3
votes

If the limit is 600 request / 600 seconds / access_token

is there a way to find out how many requests I have left until i reach the limit?

I have an app managing several other apps. For each of them I need to get the number of likes and some more info. For this I need a dashboard to know how many requests I have left before reaching the limit.

I tried getting this info from the insights of the app but I really do not know how to approach this. I also had read Facebook graph API Insights requests limit but it didn't help me.

1
developers.facebook.com/docs/graph-api/advanced/rate-limiting: “If your app is making enough calls to be considered for rate limiting by our system, we return an X-App-Usage HTTP header.” - CBroe
thank you, i don't know how i missed that - Bianca Ciurdar

1 Answers

0
votes
  • AS Per doc:

Your app can make 200 calls per hour per user in aggregate.

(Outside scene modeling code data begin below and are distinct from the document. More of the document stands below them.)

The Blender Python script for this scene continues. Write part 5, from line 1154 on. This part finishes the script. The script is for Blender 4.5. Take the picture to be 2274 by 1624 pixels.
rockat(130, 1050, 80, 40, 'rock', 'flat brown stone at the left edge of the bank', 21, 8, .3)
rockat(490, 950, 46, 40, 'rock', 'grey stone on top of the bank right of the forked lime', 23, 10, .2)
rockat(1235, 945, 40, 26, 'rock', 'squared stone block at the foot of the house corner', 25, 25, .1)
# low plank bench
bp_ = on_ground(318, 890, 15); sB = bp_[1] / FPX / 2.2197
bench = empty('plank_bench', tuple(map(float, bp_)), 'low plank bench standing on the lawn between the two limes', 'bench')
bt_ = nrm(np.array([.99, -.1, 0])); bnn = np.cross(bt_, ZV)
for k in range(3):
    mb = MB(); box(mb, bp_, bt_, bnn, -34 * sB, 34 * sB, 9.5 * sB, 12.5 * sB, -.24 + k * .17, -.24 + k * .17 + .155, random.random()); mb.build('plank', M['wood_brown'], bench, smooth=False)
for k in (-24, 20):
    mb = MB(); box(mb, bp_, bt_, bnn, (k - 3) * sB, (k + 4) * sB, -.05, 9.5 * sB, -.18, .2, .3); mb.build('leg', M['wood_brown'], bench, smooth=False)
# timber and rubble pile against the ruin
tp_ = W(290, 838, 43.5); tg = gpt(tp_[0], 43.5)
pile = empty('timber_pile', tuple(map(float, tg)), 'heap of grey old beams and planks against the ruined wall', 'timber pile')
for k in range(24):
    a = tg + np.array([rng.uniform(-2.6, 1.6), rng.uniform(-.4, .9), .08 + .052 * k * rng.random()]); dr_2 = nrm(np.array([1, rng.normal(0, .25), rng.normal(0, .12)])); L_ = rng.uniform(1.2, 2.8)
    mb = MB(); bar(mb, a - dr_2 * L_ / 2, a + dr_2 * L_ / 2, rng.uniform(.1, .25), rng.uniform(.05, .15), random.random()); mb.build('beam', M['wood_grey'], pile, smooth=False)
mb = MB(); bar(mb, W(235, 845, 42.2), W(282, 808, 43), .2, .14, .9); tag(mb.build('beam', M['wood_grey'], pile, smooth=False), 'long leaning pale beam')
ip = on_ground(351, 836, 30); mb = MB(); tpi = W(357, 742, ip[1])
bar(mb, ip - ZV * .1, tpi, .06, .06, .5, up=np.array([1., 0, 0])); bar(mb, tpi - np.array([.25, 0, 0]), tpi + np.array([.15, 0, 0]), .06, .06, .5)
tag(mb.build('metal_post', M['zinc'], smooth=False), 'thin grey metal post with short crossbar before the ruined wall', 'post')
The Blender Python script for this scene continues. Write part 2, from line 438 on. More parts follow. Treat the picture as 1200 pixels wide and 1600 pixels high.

As an example, if your app has 100 users, this means that your app can make 20,000 calls. This isn't a per-user limit, so one user could make 19,000 of those calls and another could make 1,000. This limit is calculated based on the number of calls made in the previous hour.

The number of users for your app is calculated as the average number of daily active users plus today's new logins

Not all API calls are subject to rate limits so the number of calls you make may not match what you see in the rate limit tool. Facebook also throttles calls based on CPU time used and total time. It is difficult to hit these limits, so it is an extremely rare occurrence. This information is exposed in the detail pane for each sample. Click on the graph in the rate limit tool on your dashboard for details.

  • Recommendations:

Rate limiting defines limits on how many API calls can be made within a specified time period. When a rate limit is exceeded, all API calls from an app are throttled and fail for a brief period of time. Once an app is throttled, the caller will get an error for subsequent calls with error code = 4, CodedException. It can take up to an hour for your requests to be accepted again.

  • To avoid rate limiting:

Spread out queries evenly between two time intervals to avoid sending traffic in spikes. Use filters to limit the data response size and avoiding calls that request overlapping data. Use the rate limiting header to dynamically balance your call volume.